Unfortunately, there are very few modern Christians today who really want a relationship with Christ. Most desire to make up their own religion—one that appeases the conscience toward their wrongdoing. Sadly, there are always plenty of churches that will accommodate about anything that these lukewarm believers crave. However, anytime the Word of God is abrogated, curtailed, hindered, weakened, or compromised, it always falls out to the hurt of the individual who is involved. The problem is, these local churches eventually impact entire countries because a nation is guided much by its religion.

The greatest atrocities in the world have taken place in the realm of religion.

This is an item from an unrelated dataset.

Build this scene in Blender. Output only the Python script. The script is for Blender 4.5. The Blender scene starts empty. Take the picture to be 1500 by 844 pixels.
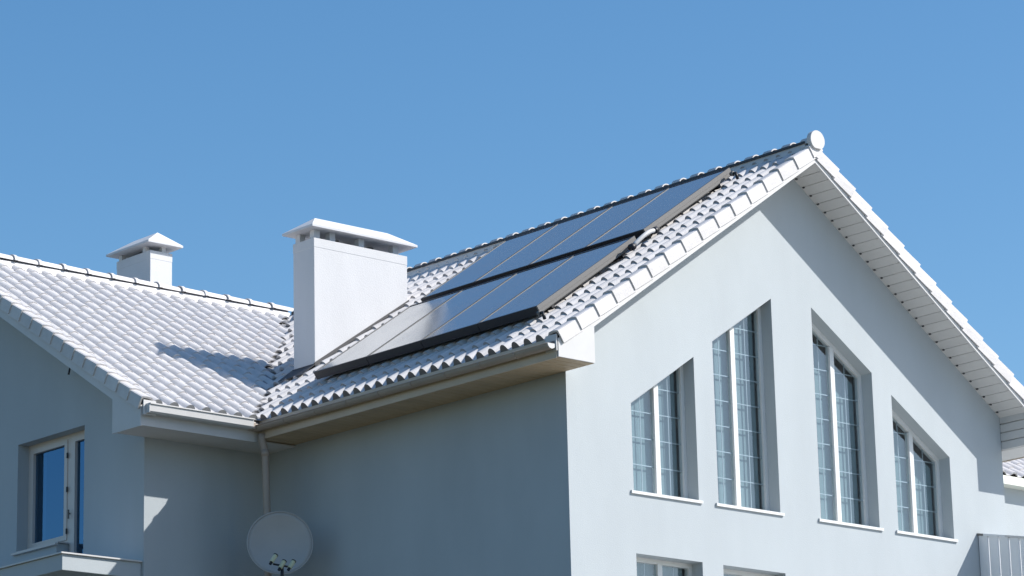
import bpy, math, random
from mathutils import Matrix, Vector
from mathutils.geometry import tessellate_polygon

random.seed(7)
S = bpy.context.scene
COL = S.collection

# ------------------------------------------------------------------ camera
C0 = Vector((-24.262, -26.026, 1.6))
R0 = ((0.747, -0.665, -0.023), (-0.151, -0.203, 0.967), (0.648, 0.719, 0.253))
yaw, pitch, roll = math.radians(42.024), math.radians(14.626), math.radians(-1.357)
fwd = Vector((math.sin(yaw)*math.cos(pitch), math.cos(yaw)*math.cos(pitch), math.sin(pitch)))
rt = Vector((math.cos(yaw), -math.sin(yaw), 0)); up = rt.cross(fwd)
r2 = math.cos(roll)*rt + math.sin(roll)*up
u2 = -math.sin(roll)*rt + math.cos(roll)*up
cd = bpy.data.cameras.new("camera"); cam = bpy.data.objects.new("camera", cd); COL.objects.link(cam)
m3 = Matrix((r2, u2, -fwd)).transposed()
cam.matrix_world = Matrix.Translation(C0) @ m3.to_4x4()
cd.sensor_width = 36.0; cd.lens = 4600/1500*36.0
cd.clip_start = 0.5; cd.clip_end = 6000
S.camera = cam

# ------------------------------------------------------------------ light
TOSUN = Vector((0.52, -0.50, 0.60)).normalized()
sun_el = math.asin(TOSUN.z); sun_az = math.atan2(TOSUN.x, TOSUN.y)
w = bpy.data.worlds.new("World"); S.world = w; w.use_nodes = True
nt = w.node_tree; nt.nodes.clear()
sky = nt.nodes.new('ShaderNodeTexSky'); sky.sky_type = 'NISHITA'; sky.sun_disc = False
sky.sun_elevation = sun_el; sky.sun_rotation = sun_az
sky.altitude = 0; sky.air_density = 1.0; sky.dust_density = 0.8; sky.ozone_density = 2.2
bg = nt.nodes.new('ShaderNodeBackground'); bg.inputs['Strength'].default_value = 0.118
wo = nt.nodes.new('ShaderNodeOutputWorld')
hsv = nt.nodes.new('ShaderNodeHueSaturation'); hsv.inputs['Saturation'].default_value = 1.27; hsv.inputs['Hue'].default_value = 0.4965
hsv.inputs['Value'].default_value = 1.08
nt.links.new(sky.outputs[0], hsv.inputs['Color']); nt.links.new(hsv.outputs[0], bg.inputs[0]); nt.links.new(bg.outputs[0], wo.inputs[0])
sl = bpy.data.lights.new("sun", 'SUN'); sl.energy = 5.0; sl.angle = math.radians(0.53)
sl.color = (1.0, 0.965, 0.91)
so = bpy.data.objects.new("sun", sl); COL.objects.link(so)
so.rotation_euler = (-TOSUN).to_track_quat('-Z', 'Y').to_euler(); so.location = (20, -20, 40)
S.view_settings.view_transform = 'Standard'; S.view_settings.look = 'None'
S.view_settings.exposure = 0.29; S.view_settings.gamma = 1.0
S.cycles.max_bounces = 8; S.cycles.filter_width = 1.5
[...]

When men leave God and His ways, they become lifted up in their own self-righteousness, and they justify anything and everything they do, irrespective as to how cruel it might be. That’s how the Pharisees and the Sadducees, the religious leaders of Israel, could crucify the Lord in the name of the Lord.

Going back to Paul, prior to his conversion, he was adamant about his religion: “Circumcised the eighth day, of the stock of Israel, of the tribe of Benjamin, an Hebrew of the Hebrews; as touching the law, a Pharisee; Concerning zeal, persecuting the church; touching the righteousness which is in the law, blameless” (Phil. 3:5-6).

The phrase, “Concerning zeal, persecuting the church,” portrays the fact that Paul at that particular time frame in his life (before his conversion) considered his persecution of the church a meritorious work. That’s how spiritually blind religion actually is. Zeal was supposed to be an important part of religion; it still is. Paul was saying that he had shown the highest degree of zeal possible. He had gone so far in his attachment for the religion of his fathers as to pursue, with purposes of death, those who he claimed had departed from it and embraced a different form of belief. But on that road to Damascus, praise God, he falls to the ground when he hears the voice of the Lord ask, “Saul, Saul, why persecutest thou me?” I believe people cling to dead religions and dead churches because they are afraid to face the person of Jesus Christ. They know that none of their religious rules, zeal, or self-righteousness can stand in His presence. But it’s in His presence that every single person is given the opportunity to know Him as Saviour, to walk with Him, and to have fellowship with Him. When Paul encountered the living Christ, he instantly chose relationship with Jesus over religion: “And he trembling and astonished said, Lord, what wilt thou have me to do?”

So, what’s it going to be for you, religion or relationship?